Angle of attack: the real control knob

Here's the proof that wing curvature isn't the secret: take a perfectly flat wing — a sheet of plywood, a paper airplane — and tilt its front edge up into the wind. It flies. Tilt it more, it lifts harder.

That tilt is the angle of attack: the angle between the wing and the oncoming air. Increase it and the wing deflects more air downward, so lift goes up. This is the knob pilots actually use. To generate more lift for takeoff or a climb, you raise the nose, increasing the angle of attack.

But there's a limit. Tilt too far and the air can no longer hug the top surface — it tears away into a churning, turbulent mess. The smooth downwash collapses, lift drops off a cliff, and the wing stalls. A stall isn't the engine quitting; it's the wing exceeding its angle of attack and losing its grip on the air. Recovering means lowering the nose to let the flow reattach.

The four forces

Zoom out from the wing to the whole airplane, and at any moment four forces act on it:

• Lift — upward, from the wings (the whole story above).
• Weight — downward, from gravity pulling on the plane's mass.
• Thrust — forward, from the engines or propeller throwing air (or exhaust) backward. (Yes — Newton's third law again.)
• Drag — backward, the air resistance the plane fights as it plows forward.

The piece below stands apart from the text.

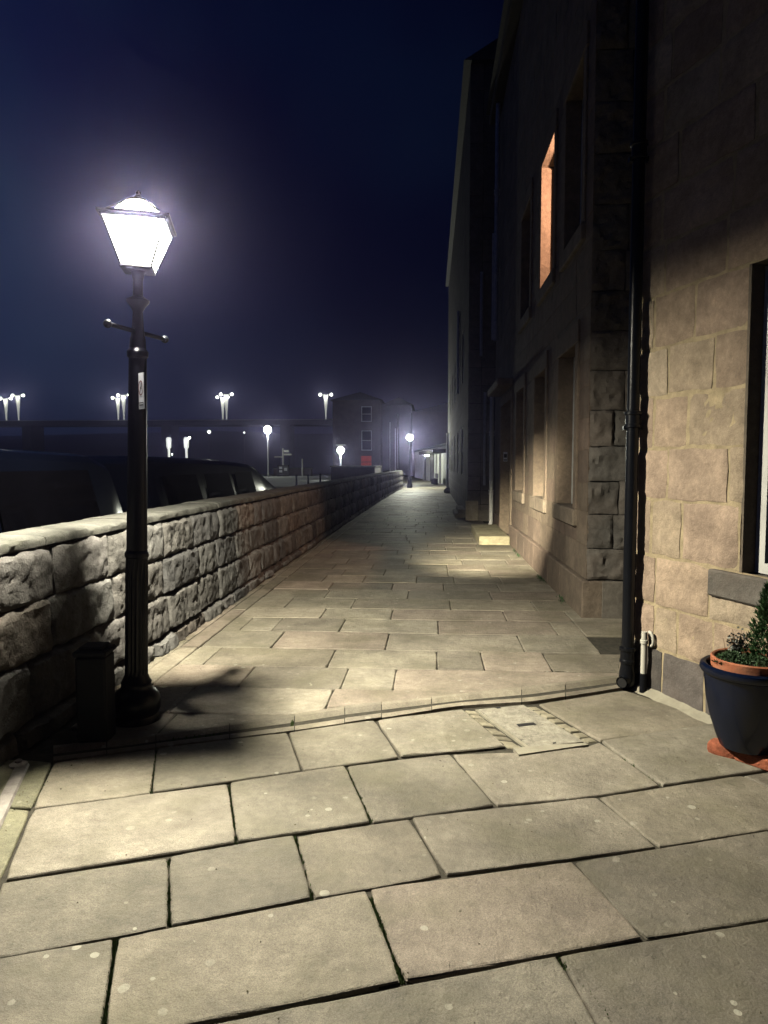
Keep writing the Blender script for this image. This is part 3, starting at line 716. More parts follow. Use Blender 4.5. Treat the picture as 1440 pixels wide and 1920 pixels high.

In steady, level, constant-speed flight these balance in two pairs: lift equals weight, and thrust equals drag. Want to climb? You need lift (or a tilt of thrust) to exceed weight. Want to accelerate? Thrust must beat drag. Every takeoff, turn, climb, and descent is just the pilot rebalancing these four arrows.

The takeaway

Planes fly by pushing air down; the air pushes back up; that's lift, courtesy of Newton's third law. Wing shape and angle of attack are clever ways to deflect more air more smoothly. Bernoulli's pressure picture is the same event described in the language of pressure rather than momentum — both correct, both giving the same force. The "equal transit time" story you were taught is not a simplification; it's simply wrong. And the whole flight is governed by four forces — lift, weight, thrust, drag — balanced or rebalanced moment to moment.